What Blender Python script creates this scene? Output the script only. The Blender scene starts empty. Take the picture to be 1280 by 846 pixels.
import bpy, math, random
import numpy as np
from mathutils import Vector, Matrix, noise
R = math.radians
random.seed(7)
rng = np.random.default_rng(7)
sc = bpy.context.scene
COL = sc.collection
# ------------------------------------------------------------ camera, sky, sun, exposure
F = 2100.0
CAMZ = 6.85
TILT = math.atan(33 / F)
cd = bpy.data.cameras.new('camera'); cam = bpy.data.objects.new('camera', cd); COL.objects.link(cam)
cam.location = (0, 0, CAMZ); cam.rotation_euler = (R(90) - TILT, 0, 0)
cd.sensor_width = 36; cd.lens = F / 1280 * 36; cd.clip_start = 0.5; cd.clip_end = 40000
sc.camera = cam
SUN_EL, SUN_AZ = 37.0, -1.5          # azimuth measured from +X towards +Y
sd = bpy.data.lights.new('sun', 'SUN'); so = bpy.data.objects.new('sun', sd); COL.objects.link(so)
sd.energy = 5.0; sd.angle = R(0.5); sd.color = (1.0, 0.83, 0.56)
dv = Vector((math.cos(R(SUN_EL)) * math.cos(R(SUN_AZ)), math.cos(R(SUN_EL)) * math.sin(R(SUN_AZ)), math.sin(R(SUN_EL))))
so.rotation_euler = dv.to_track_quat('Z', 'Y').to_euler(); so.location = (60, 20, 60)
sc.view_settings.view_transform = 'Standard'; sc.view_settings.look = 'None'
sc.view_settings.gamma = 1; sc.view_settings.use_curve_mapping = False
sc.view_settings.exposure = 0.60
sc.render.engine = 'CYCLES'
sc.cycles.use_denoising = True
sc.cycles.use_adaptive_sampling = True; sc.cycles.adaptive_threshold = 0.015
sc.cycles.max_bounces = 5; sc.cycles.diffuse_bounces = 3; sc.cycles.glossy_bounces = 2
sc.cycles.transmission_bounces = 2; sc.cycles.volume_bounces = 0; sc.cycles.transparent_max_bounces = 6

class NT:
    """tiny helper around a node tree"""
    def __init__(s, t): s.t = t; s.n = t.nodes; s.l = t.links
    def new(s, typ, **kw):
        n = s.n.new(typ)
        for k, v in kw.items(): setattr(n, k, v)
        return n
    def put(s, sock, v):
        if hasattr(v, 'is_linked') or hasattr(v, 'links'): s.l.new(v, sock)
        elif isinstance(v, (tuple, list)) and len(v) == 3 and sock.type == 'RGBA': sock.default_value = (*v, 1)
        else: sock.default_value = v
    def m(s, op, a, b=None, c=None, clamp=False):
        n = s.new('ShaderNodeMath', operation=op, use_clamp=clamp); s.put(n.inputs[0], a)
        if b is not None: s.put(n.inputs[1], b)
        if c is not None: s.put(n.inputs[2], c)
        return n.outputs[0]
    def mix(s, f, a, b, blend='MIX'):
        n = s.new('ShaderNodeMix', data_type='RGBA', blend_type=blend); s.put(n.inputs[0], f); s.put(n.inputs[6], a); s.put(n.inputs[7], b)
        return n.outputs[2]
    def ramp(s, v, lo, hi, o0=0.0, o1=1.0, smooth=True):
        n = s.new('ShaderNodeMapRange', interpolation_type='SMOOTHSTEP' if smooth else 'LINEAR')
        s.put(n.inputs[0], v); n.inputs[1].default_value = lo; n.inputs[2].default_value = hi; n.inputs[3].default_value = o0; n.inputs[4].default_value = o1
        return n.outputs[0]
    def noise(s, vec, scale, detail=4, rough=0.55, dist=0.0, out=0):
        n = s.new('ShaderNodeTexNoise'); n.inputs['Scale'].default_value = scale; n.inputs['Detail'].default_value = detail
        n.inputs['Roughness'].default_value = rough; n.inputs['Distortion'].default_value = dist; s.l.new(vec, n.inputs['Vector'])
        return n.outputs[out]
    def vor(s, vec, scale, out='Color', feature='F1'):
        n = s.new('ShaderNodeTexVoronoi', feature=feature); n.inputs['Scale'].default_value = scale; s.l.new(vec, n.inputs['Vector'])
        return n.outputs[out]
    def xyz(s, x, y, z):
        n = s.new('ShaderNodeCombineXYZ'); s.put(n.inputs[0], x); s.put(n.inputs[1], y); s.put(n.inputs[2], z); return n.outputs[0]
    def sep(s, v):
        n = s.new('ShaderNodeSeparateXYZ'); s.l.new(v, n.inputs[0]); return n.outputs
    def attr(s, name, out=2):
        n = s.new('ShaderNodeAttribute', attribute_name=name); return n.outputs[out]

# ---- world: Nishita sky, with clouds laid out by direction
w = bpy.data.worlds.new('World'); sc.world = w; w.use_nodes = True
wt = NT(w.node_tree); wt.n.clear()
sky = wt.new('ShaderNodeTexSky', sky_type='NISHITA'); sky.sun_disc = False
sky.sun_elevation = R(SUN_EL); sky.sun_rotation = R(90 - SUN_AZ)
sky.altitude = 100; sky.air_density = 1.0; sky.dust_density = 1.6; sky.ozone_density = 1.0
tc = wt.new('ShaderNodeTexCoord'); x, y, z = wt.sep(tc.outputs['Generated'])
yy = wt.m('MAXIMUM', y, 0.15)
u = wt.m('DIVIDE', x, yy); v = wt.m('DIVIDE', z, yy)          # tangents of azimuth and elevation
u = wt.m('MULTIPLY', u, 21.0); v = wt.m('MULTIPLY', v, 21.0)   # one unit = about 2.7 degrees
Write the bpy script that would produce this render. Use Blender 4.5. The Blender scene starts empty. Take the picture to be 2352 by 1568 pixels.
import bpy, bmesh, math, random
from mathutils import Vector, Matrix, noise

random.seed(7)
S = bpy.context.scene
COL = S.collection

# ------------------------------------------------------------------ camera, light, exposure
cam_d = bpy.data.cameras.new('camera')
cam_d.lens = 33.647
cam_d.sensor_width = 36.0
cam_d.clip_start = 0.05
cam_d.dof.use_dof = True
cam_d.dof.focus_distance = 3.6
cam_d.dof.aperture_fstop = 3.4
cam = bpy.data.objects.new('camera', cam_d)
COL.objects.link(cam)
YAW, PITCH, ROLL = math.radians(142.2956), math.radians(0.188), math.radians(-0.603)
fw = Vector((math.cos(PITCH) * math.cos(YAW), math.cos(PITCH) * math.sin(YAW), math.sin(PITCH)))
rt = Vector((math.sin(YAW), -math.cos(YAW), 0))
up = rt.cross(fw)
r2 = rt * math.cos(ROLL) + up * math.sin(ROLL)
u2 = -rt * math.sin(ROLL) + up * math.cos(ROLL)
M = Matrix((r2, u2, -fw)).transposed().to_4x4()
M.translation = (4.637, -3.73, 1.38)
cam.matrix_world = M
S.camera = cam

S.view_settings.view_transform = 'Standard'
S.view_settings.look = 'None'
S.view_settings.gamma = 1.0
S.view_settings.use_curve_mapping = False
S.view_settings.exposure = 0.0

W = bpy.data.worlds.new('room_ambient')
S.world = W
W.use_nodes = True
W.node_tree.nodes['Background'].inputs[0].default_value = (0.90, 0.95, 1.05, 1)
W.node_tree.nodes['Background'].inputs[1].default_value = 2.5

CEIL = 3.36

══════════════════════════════

» Brief
Return exactly the leading lines of the listing, stopping after the line in which "sc.cycles.transmission_bounces = 2;" occurs.

» Exercise result
What Blender Python script creates this scene? Output the script only. The Blender scene starts empty. Take the picture to be 1280 by 846 pixels.
import bpy, math, random
import numpy as np
from mathutils import Vector, Matrix, noise
R = math.radians
random.seed(7)
rng = np.random.default_rng(7)
sc = bpy.context.scene
COL = sc.collection
# ------------------------------------------------------------ camera, sky, sun, exposure
F = 2100.0
CAMZ = 6.85
TILT = math.atan(33 / F)
cd = bpy.data.cameras.new('camera'); cam = bpy.data.objects.new('camera', cd); COL.objects.link(cam)
cam.location = (0, 0, CAMZ); cam.rotation_euler = (R(90) - TILT, 0, 0)
cd.sensor_width = 36; cd.lens = F / 1280 * 36; cd.clip_start = 0.5; cd.clip_end = 40000
sc.camera = cam
SUN_EL, SUN_AZ = 37.0, -1.5          # azimuth measured from +X towards +Y
sd = bpy.data.lights.new('sun', 'SUN'); so = bpy.data.objects.new('sun', sd); COL.objects.link(so)
sd.energy = 5.0; sd.angle = R(0.5); sd.color = (1.0, 0.83, 0.56)
dv = Vector((math.cos(R(SUN_EL)) * math.cos(R(SUN_AZ)), math.cos(R(SUN_EL)) * math.sin(R(SUN_AZ)), math.sin(R(SUN_EL))))
so.rotation_euler = dv.to_track_quat('Z', 'Y').to_euler(); so.location = (60, 20, 60)
sc.view_settings.view_transform = 'Standard'; sc.view_settings.look = 'None'
sc.view_settings.gamma = 1; sc.view_settings.use_curve_mapping = False
sc.view_settings.exposure = 0.60
sc.render.engine = 'CYCLES'
sc.cycles.use_denoising = True
sc.cycles.use_adaptive_sampling = True; sc.cycles.adaptive_threshold = 0.015
sc.cycles.max_bounces = 5; sc.cycles.diffuse_bounces = 3; sc.cycles.glossy_bounces = 2
sc.cycles.transmission_bounces = 2; sc.cycles.volume_bounces = 0; sc.cycles.transparent_max_bounces = 6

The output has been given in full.